Adoro a relatividade do Mundo… Ou talvez não – Ouvi Dizer

Se há coisa que gosto de dispensar é de andar de autocarro. E porquê? Deve ser o sítio onde mais somos julgados, criticados, calcados, insultados e sabe-se lá mais o quê simplesmente de forma gratuita. É como se certas pessoas andassem de autocarro só para que os outros ouçam a sua opinião. Sim, porque fora deste contexto provavelmente ninguém quereria saber. Então é assim, um lança a dica, outro apanha-a e desenvolve e, se der, outro acrescenta mais uma vírgula. Chega a ser ridículo.

Não há muitos dias para cá apanhei o autocarro e excepcionalmente naquele dia sentei-me nos lugares da frente (não nos de cedência obrigatória, não, isso dava mais uma crónica) pelo que fiquei com uma visão ampla do autocarro. Uma senhora, que devo dizer empurrou toda a gente para entrar no autocarro (vazio por sinal) para ter lugar, tinha ar de “Se-O-Meu-Nariz-Fosse-Mais-Empinado-Caía-De-Costas” e sentou-se nos lugares perto da porta de saída.

̶  Fantástico – disse eu – já te estou a topar.

Gosto de ouvir a minha música então ando sempre de auscultadores nos ouvidos mas o olhar dela intrigou-me. Sobrancelha levantada, cara fechada e olhar feroz. Então começo por baixar o volume para tentar perceber. Ora, era uma senhora não muito consciente do sítio onde estava que expunha a sua opinião no limite dos decibéis permitidos ao ser humano (ou talvez para o interior de um transporte público, vá) e que vinha a falar de futebol. 
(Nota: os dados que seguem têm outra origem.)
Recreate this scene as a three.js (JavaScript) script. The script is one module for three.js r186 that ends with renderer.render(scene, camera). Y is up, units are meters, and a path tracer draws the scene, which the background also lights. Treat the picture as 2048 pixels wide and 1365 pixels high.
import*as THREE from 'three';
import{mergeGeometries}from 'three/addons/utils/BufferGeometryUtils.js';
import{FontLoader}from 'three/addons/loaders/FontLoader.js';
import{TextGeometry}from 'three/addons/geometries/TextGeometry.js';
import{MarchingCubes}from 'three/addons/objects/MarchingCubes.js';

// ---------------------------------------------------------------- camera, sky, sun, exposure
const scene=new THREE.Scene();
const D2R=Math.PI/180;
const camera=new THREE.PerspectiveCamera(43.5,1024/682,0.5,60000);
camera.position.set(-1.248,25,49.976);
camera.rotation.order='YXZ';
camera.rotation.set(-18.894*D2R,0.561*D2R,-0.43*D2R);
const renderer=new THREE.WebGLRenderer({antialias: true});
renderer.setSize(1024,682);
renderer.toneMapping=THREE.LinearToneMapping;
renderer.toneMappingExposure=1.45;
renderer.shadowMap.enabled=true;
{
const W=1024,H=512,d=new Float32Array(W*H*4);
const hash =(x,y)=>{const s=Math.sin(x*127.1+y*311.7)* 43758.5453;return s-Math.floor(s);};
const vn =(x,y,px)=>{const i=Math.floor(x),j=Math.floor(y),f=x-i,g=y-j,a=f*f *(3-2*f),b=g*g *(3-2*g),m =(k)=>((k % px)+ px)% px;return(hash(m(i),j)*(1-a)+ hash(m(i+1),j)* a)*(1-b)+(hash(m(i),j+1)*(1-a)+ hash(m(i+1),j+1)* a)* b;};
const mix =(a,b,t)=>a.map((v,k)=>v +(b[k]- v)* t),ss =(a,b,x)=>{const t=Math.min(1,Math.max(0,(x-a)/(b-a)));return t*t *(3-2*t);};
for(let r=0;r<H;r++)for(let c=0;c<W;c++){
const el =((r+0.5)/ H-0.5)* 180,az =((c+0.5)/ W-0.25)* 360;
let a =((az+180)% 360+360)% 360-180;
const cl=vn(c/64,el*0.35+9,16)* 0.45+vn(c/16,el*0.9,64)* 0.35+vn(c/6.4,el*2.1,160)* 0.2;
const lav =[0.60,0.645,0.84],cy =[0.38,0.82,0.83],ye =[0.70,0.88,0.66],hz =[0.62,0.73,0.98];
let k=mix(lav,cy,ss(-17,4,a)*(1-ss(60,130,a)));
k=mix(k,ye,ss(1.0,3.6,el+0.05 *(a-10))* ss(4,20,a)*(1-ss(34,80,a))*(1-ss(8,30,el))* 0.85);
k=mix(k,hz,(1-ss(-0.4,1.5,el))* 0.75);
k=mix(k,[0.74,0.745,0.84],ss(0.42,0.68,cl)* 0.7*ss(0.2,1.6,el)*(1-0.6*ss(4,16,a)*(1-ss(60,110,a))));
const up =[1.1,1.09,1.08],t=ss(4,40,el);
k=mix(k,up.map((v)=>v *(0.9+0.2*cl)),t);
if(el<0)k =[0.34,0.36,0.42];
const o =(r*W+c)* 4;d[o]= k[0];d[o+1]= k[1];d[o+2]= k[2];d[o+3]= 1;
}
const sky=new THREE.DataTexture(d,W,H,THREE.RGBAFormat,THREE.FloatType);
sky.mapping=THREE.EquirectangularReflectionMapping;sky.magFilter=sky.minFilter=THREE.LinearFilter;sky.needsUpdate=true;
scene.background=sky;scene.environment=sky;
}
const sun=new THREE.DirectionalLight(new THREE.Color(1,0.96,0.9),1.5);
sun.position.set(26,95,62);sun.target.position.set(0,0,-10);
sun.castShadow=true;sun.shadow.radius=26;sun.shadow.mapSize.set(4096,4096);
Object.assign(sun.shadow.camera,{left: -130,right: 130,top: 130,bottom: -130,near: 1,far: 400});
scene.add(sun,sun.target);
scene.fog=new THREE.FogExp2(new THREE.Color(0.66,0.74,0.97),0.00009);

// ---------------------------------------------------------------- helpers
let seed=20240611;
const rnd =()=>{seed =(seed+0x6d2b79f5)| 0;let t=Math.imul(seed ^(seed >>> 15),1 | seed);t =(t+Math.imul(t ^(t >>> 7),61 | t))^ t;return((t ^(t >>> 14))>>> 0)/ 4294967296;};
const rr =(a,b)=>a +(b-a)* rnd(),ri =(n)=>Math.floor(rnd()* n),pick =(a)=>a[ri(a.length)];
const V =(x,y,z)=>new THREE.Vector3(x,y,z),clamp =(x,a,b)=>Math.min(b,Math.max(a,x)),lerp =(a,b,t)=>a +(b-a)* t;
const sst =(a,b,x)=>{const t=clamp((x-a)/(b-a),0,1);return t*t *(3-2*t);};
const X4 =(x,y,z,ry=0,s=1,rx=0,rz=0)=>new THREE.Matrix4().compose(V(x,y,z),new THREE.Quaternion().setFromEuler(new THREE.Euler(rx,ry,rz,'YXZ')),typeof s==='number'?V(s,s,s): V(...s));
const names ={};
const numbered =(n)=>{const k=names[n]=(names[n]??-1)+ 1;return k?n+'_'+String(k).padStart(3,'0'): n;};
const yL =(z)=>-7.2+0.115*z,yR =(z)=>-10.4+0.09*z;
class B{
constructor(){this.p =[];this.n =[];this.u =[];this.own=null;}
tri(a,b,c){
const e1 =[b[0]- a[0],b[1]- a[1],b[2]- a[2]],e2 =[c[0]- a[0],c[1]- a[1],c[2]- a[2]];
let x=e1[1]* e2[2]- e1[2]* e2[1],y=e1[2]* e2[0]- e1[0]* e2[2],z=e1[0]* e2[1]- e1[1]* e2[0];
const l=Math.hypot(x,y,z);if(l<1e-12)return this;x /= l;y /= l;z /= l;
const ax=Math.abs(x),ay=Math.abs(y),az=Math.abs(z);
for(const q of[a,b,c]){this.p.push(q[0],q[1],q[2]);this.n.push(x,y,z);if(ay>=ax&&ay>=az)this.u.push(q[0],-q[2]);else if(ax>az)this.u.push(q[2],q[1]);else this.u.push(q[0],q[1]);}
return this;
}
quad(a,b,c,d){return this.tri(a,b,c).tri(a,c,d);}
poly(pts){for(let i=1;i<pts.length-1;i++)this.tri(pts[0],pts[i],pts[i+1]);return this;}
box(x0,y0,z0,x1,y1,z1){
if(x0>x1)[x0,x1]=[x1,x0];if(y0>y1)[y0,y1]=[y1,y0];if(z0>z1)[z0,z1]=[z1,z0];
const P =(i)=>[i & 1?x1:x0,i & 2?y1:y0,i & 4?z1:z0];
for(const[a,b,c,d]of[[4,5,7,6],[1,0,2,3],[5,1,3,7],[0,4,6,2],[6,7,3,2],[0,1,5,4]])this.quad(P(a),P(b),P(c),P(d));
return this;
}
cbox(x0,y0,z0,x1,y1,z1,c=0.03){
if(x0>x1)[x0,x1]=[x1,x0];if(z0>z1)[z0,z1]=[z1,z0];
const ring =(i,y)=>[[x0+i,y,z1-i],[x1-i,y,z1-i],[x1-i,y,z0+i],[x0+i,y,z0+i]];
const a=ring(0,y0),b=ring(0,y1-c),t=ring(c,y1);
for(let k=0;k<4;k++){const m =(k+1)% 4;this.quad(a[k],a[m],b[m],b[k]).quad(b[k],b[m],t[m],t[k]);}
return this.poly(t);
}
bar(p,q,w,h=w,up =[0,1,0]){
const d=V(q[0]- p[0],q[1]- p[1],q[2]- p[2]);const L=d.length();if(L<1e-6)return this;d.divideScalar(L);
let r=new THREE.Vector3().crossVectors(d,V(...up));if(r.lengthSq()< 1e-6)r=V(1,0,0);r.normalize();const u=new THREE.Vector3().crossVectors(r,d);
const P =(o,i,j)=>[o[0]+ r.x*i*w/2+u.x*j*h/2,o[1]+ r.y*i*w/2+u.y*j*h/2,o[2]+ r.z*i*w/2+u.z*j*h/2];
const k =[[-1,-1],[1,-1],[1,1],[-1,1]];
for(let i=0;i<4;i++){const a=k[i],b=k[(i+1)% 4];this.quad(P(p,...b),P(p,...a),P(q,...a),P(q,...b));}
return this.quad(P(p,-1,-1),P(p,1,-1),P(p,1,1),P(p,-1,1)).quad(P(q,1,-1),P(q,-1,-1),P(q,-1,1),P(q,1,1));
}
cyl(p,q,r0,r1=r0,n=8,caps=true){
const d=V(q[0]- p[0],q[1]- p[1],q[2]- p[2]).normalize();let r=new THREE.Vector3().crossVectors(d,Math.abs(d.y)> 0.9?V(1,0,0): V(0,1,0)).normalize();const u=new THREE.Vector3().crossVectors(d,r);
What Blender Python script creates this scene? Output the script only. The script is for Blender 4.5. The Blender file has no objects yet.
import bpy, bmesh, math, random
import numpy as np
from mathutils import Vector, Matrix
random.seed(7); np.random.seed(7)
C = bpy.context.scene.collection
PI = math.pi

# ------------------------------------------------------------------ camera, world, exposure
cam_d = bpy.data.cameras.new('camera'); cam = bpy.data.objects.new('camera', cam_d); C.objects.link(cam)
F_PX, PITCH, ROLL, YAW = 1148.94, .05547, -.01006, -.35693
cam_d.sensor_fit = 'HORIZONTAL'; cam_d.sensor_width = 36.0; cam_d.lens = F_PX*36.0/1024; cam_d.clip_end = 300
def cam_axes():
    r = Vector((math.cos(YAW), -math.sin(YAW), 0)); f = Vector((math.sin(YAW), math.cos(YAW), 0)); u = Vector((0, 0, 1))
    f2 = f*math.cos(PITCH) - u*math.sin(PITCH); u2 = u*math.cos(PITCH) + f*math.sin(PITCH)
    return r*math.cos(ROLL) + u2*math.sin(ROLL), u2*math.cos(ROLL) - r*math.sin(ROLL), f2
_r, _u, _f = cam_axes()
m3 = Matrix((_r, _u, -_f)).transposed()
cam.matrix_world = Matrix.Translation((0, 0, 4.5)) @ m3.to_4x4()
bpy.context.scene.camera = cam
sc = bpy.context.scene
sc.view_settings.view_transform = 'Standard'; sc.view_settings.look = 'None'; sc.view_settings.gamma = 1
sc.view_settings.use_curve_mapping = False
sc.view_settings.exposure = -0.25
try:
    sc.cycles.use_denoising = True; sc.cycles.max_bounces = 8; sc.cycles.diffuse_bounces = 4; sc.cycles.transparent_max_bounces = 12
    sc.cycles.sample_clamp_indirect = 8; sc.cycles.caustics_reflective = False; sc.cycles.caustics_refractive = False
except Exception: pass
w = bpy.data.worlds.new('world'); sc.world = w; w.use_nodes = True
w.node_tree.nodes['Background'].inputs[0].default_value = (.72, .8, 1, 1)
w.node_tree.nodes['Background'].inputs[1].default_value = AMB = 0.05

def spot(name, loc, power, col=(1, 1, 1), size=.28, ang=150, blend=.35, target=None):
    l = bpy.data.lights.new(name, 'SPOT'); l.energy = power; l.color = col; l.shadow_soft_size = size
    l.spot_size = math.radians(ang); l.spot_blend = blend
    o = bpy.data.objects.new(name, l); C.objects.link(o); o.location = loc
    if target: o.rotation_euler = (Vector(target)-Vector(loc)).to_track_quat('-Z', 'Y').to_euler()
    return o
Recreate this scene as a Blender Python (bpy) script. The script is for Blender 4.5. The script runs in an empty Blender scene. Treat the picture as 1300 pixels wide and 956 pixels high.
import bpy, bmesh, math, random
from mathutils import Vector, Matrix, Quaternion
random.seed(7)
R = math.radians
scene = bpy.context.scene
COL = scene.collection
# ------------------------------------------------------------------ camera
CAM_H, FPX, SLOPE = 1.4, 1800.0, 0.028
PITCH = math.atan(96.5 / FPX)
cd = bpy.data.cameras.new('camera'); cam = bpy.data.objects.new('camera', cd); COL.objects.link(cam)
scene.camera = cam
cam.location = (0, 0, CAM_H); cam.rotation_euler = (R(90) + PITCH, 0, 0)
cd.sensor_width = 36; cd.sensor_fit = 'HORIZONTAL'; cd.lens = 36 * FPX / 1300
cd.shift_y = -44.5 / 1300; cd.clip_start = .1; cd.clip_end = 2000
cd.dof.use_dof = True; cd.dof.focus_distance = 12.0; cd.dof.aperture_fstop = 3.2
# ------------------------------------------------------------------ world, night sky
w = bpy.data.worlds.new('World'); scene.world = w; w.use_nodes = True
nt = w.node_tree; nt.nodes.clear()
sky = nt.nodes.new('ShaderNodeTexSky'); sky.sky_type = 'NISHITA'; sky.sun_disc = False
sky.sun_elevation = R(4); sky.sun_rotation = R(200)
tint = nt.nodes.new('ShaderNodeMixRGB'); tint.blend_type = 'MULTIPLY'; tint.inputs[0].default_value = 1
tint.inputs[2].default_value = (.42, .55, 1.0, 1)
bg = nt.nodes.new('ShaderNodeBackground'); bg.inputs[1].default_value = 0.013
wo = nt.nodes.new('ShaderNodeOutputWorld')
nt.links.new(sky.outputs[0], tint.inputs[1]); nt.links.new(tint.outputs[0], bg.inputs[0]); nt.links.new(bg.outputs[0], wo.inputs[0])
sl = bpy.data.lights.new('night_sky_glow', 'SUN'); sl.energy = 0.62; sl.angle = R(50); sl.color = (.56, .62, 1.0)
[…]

Achei a cena cómica no mínimo e entretanto segui a ouvir a minha música. Mas o olhar daquela senhora dizia bem mais do que qualquer coisa que lhe pudesse ter saído pela boca. Enquanto todos os outros passageiros iam absortos na viagem fatídica de autocarro depois do expediente, aquela senhora vinha bem atenta ao que não era da sua conta.

Será que nos resumimos a isto? Ao estereotipo e crítica rápida sem conhecermos as pessoas? Eu acho que sim, é inevitável. Podíamos, no entanto, fazê-lo com menos inflexibilidade. Afinal somos todos feitos do mesmo.